● Requirements
Quote each line of the material verbatim, without the pictures.

** start Data for this task **

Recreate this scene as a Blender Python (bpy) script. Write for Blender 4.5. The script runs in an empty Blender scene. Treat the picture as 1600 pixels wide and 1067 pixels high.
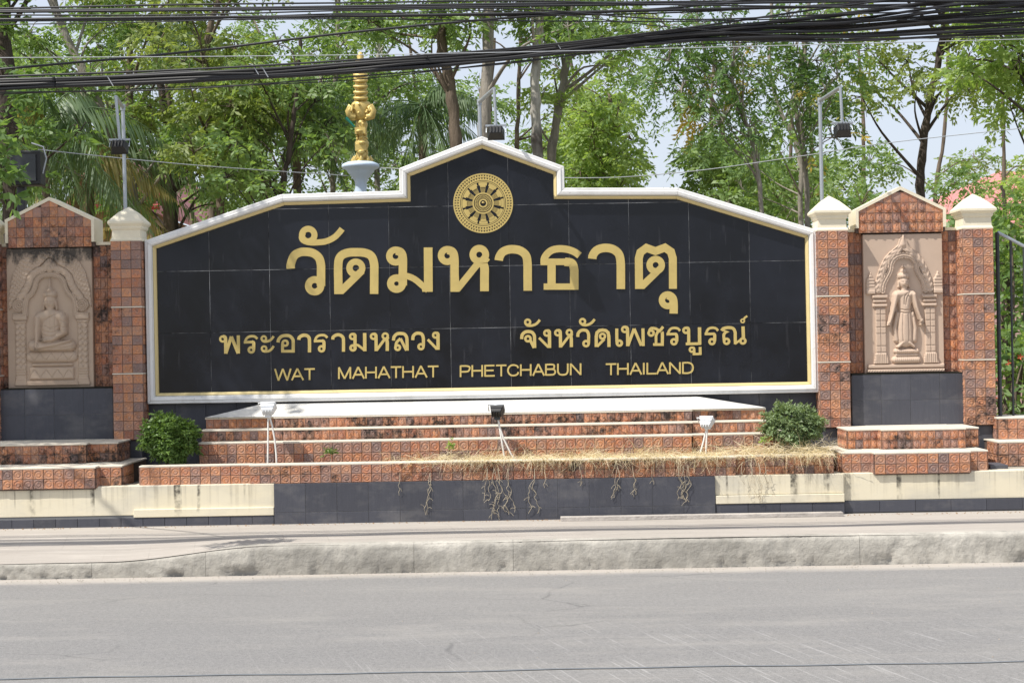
import bpy, bmesh, math, random
import numpy as np
from mathutils import Vector, Matrix
C = bpy.context.scene.collection
PI = math.pi
random.seed(7); rng = np.random.default_rng(7)

# ------------------------------------------------------------------ camera, light, exposure
F = 2400.0; H = 1.61; TH = math.radians(1.0)
cam_d = bpy.data.cameras.new('camera'); cam = bpy.data.objects.new('camera', cam_d); C.objects.link(cam)
cam_d.sensor_width = 36; cam_d.lens = 54; cam_d.clip_start = 0.1; cam_d.clip_end = 3000
cam.matrix_world = Matrix.Translation((0, 0, H)) @ Matrix.Rotation(PI/2, 4, 'X') @ Matrix.Rotation(-TH, 4, 'Z')
bpy.context.scene.camera = cam
SUN = Vector((1, .60, -1.72)).normalized()
to = -SUN; elev = math.asin(to.z); az = math.atan2(to.x, to.y)
w = bpy.data.worlds.new('World'); bpy.context.scene.world = w; w.use_nodes = True
nt = w.node_tree; bgn = nt.nodes['Background']; sky = nt.nodes.new('ShaderNodeTexSky')
sky.sky_type = 'NISHITA'; sky.sun_disc = False; sky.sun_elevation = elev; sky.sun_rotation = az
sky.air_density = 1.0; sky.dust_density = 2.2; sky.ozone_density = 1.5
hz = nt.nodes.new('ShaderNodeMix'); hz.data_type = 'RGBA'; hz.inputs[0].default_value = .7; hz.inputs[7].default_value = (4.7, 4.95, 5.5, 1)   # thin bright haze over the blue
nt.links.new(sky.outputs[0], hz.inputs[6]); nt.links.new(hz.outputs[2], bgn.inputs[0]); bgn.inputs[1].default_value = 0.145
sd = bpy.data.lights.new('sun', 'SUN'); sd.energy = 4.6; sd.angle = math.radians(.55); sd.color = (1, .955, .88)
so = bpy.data.objects.new('sun', sd); C.objects.link(so); so.rotation_euler = SUN.to_track_quat('-Z', 'Y').to_euler(); so.location = (-20, -10, 30)
vs = bpy.context.scene.view_settings; vs.view_transform = 'Standard'; vs.look = 'None'; vs.exposure = 0.3; vs.gamma = 1; vs.use_curve_mapping = False

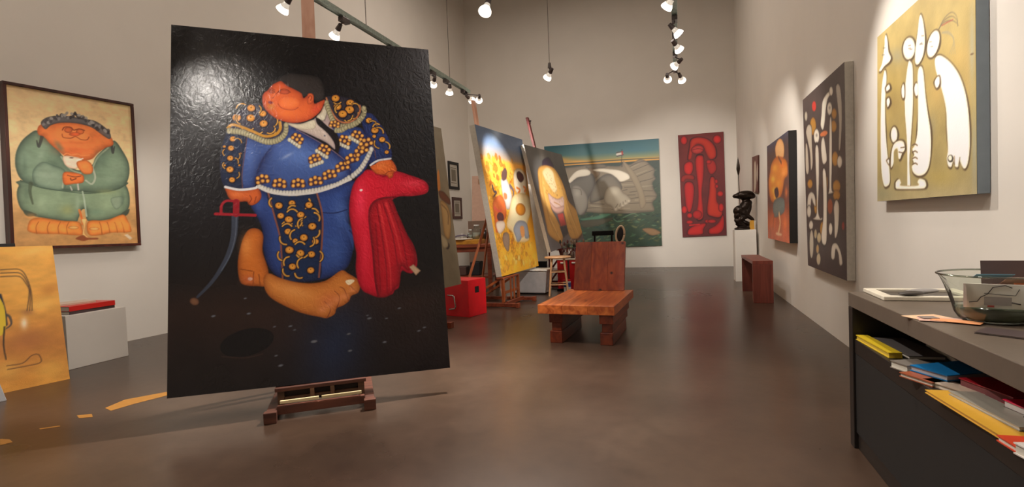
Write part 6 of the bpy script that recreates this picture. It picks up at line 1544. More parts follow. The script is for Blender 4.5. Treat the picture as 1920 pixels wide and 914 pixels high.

** end Data for this task **

● Written answer
Recreate this scene as a Blender Python (bpy) script. Write for Blender 4.5. The script runs in an empty Blender scene. Treat the picture as 1600 pixels wide and 1067 pixels high.
import bpy, bmesh, math, random
import numpy as np
from mathutils import Vector, Matrix
C = bpy.context.scene.collection
PI = math.pi
random.seed(7); rng = np.random.default_rng(7)

# ------------------------------------------------------------------ camera, light, exposure
F = 2400.0; H = 1.61; TH = math.radians(1.0)
cam_d = bpy.data.cameras.new('camera'); cam = bpy.data.objects.new('camera', cam_d); C.objects.link(cam)
cam_d.sensor_width = 36; cam_d.lens = 54; cam_d.clip_start = 0.1; cam_d.clip_end = 3000
cam.matrix_world = Matrix.Translation((0, 0, H)) @ Matrix.Rotation(PI/2, 4, 'X') @ Matrix.Rotation(-TH, 4, 'Z')
bpy.context.scene.camera = cam
SUN = Vector((1, .60, -1.72)).normalized()
to = -SUN; elev = math.asin(to.z); az = math.atan2(to.x, to.y)
w = bpy.data.worlds.new('World'); bpy.context.scene.world = w; w.use_nodes = True
nt = w.node_tree; bgn = nt.nodes['Background']; sky = nt.nodes.new('ShaderNodeTexSky')
sky.sky_type = 'NISHITA'; sky.sun_disc = False; sky.sun_elevation = elev; sky.sun_rotation = az
sky.air_density = 1.0; sky.dust_density = 2.2; sky.ozone_density = 1.5
hz = nt.nodes.new('ShaderNodeMix'); hz.data_type = 'RGBA'; hz.inputs[0].default_value = .7; hz.inputs[7].default_value = (4.7, 4.95, 5.5, 1)   # thin bright haze over the blue
nt.links.new(sky.outputs[0], hz.inputs[6]); nt.links.new(hz.outputs[2], bgn.inputs[0]); bgn.inputs[1].default_value = 0.145
sd = bpy.data.lights.new('sun', 'SUN'); sd.energy = 4.6; sd.angle = math.radians(.55); sd.color = (1, .955, .88)
so = bpy.data.objects.new('sun', sd); C.objects.link(so); so.rotation_euler = SUN.to_track_quat('-Z', 'Y').to_euler(); so.location = (-20, -10, 30)
vs = bpy.context.scene.view_settings; vs.view_transform = 'Standard'; vs.look = 'None'; vs.exposure = 0.3; vs.gamma = 1; vs.use_curve_mapping = False

Write part 6 of the bpy script that recreates this picture. It picks up at line 1544. More parts follow. The script is for Blender 4.5. Treat the picture as 1920 pixels wide and 914 pixels high.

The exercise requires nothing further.